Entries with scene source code
________________________________________

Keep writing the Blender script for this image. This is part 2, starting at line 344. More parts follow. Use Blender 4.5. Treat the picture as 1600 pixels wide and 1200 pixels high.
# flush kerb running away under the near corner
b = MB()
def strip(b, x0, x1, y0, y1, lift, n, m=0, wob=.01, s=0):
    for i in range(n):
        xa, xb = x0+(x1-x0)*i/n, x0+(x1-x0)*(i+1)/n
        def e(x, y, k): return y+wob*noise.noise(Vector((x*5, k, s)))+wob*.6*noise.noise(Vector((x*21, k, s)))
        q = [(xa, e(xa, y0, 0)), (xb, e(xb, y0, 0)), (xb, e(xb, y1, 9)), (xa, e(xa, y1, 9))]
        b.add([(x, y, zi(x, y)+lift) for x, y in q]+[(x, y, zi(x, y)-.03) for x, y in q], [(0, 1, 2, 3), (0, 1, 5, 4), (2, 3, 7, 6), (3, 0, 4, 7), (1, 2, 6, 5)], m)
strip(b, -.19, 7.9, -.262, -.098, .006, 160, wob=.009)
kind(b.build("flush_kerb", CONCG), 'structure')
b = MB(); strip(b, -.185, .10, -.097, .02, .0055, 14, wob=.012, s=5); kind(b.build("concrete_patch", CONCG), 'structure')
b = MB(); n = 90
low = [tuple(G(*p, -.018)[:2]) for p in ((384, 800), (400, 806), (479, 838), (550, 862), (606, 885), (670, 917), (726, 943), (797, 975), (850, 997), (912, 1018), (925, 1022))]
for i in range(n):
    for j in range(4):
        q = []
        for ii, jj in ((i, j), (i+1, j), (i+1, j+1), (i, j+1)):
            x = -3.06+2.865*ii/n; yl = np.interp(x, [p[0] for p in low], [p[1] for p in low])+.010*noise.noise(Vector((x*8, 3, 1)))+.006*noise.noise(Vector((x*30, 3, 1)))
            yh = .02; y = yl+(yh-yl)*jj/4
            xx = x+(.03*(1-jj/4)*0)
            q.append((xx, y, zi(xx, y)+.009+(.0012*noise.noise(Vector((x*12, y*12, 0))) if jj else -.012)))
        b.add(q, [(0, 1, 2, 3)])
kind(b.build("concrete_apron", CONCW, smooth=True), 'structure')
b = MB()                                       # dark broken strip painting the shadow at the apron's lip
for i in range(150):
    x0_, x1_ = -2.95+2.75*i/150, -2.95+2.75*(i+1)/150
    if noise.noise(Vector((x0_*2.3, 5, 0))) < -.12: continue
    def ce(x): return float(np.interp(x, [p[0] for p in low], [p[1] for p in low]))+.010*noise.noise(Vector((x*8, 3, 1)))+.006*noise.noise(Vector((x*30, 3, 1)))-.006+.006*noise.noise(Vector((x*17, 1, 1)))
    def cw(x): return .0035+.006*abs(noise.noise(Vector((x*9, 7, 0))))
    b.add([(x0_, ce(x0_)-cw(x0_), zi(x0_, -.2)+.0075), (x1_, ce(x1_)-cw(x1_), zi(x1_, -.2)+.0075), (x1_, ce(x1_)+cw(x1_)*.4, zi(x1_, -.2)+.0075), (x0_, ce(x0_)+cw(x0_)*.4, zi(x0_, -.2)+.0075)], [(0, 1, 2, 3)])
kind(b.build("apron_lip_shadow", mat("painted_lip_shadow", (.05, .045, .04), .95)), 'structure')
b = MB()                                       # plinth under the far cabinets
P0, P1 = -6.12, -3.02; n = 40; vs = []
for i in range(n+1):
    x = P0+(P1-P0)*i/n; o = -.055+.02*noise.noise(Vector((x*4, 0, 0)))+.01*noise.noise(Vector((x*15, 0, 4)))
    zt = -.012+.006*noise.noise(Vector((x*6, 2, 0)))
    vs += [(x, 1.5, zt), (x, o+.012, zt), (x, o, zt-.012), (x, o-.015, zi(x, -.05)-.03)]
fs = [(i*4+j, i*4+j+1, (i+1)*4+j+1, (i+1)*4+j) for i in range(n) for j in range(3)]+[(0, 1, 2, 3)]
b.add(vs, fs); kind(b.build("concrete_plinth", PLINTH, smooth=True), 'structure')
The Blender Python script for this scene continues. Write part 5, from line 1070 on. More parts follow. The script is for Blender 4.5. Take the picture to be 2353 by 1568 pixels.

________________________________________

■ What is required: Please repeat the material above, word for word and in full.

■ Solution for this exercise:
Keep writing the Blender script for this image. This is part 2, starting at line 344. More parts follow. Use Blender 4.5. Treat the picture as 1600 pixels wide and 1200 pixels high.
# flush kerb running away under the near corner
b = MB()
def strip(b, x0, x1, y0, y1, lift, n, m=0, wob=.01, s=0):
    for i in range(n):
        xa, xb = x0+(x1-x0)*i/n, x0+(x1-x0)*(i+1)/n
        def e(x, y, k): return y+wob*noise.noise(Vector((x*5, k, s)))+wob*.6*noise.noise(Vector((x*21, k, s)))
        q = [(xa, e(xa, y0, 0)), (xb, e(xb, y0, 0)), (xb, e(xb, y1, 9)), (xa, e(xa, y1, 9))]
        b.add([(x, y, zi(x, y)+lift) for x, y in q]+[(x, y, zi(x, y)-.03) for x, y in q], [(0, 1, 2, 3), (0, 1, 5, 4), (2, 3, 7, 6), (3, 0, 4, 7), (1, 2, 6, 5)], m)
strip(b, -.19, 7.9, -.262, -.098, .006, 160, wob=.009)
kind(b.build("flush_kerb", CONCG), 'structure')
b = MB(); strip(b, -.185, .10, -.097, .02, .0055, 14, wob=.012, s=5); kind(b.build("concrete_patch", CONCG), 'structure')
b = MB(); n = 90
low = [tuple(G(*p, -.018)[:2]) for p in ((384, 800), (400, 806), (479, 838), (550, 862), (606, 885), (670, 917), (726, 943), (797, 975), (850, 997), (912, 1018), (925, 1022))]
for i in range(n):
    for j in range(4):
        q = []
        for ii, jj in ((i, j), (i+1, j), (i+1, j+1), (i, j+1)):
            x = -3.06+2.865*ii/n; yl = np.interp(x, [p[0] for p in low], [p[1] for p in low])+.010*noise.noise(Vector((x*8, 3, 1)))+.006*noise.noise(Vector((x*30, 3, 1)))
            yh = .02; y = yl+(yh-yl)*jj/4
            xx = x+(.03*(1-jj/4)*0)
            q.append((xx, y, zi(xx, y)+.009+(.0012*noise.noise(Vector((x*12, y*12, 0))) if jj else -.012)))
        b.add(q, [(0, 1, 2, 3)])
kind(b.build("concrete_apron", CONCW, smooth=True), 'structure')
b = MB()                                       # dark broken strip painting the shadow at the apron's lip
for i in range(150):
    x0_, x1_ = -2.95+2.75*i/150, -2.95+2.75*(i+1)/150
    if noise.noise(Vector((x0_*2.3, 5, 0))) < -.12: continue
    def ce(x): return float(np.interp(x, [p[0] for p in low], [p[1] for p in low]))+.010*noise.noise(Vector((x*8, 3, 1)))+.006*noise.noise(Vector((x*30, 3, 1)))-.006+.006*noise.noise(Vector((x*17, 1, 1)))
    def cw(x): return .0035+.006*abs(noise.noise(Vector((x*9, 7, 0))))
    b.add([(x0_, ce(x0_)-cw(x0_), zi(x0_, -.2)+.0075), (x1_, ce(x1_)-cw(x1_), zi(x1_, -.2)+.0075), (x1_, ce(x1_)+cw(x1_)*.4, zi(x1_, -.2)+.0075), (x0_, ce(x0_)+cw(x0_)*.4, zi(x0_, -.2)+.0075)], [(0, 1, 2, 3)])
kind(b.build("apron_lip_shadow", mat("painted_lip_shadow", (.05, .045, .04), .95)), 'structure')
b = MB()                                       # plinth under the far cabinets
P0, P1 = -6.12, -3.02; n = 40; vs = []
for i in range(n+1):
    x = P0+(P1-P0)*i/n; o = -.055+.02*noise.noise(Vector((x*4, 0, 0)))+.01*noise.noise(Vector((x*15, 0, 4)))
    zt = -.012+.006*noise.noise(Vector((x*6, 2, 0)))
    vs += [(x, 1.5, zt), (x, o+.012, zt), (x, o, zt-.012), (x, o-.015, zi(x, -.05)-.03)]
fs = [(i*4+j, i*4+j+1, (i+1)*4+j+1, (i+1)*4+j) for i in range(n) for j in range(3)]+[(0, 1, 2, 3)]
b.add(vs, fs); kind(b.build("concrete_plinth", PLINTH, smooth=True), 'structure')
The Blender Python script for this scene continues. Write part 5, from line 1070 on. More parts follow. The script is for Blender 4.5. Take the picture to be 2353 by 1568 pixels.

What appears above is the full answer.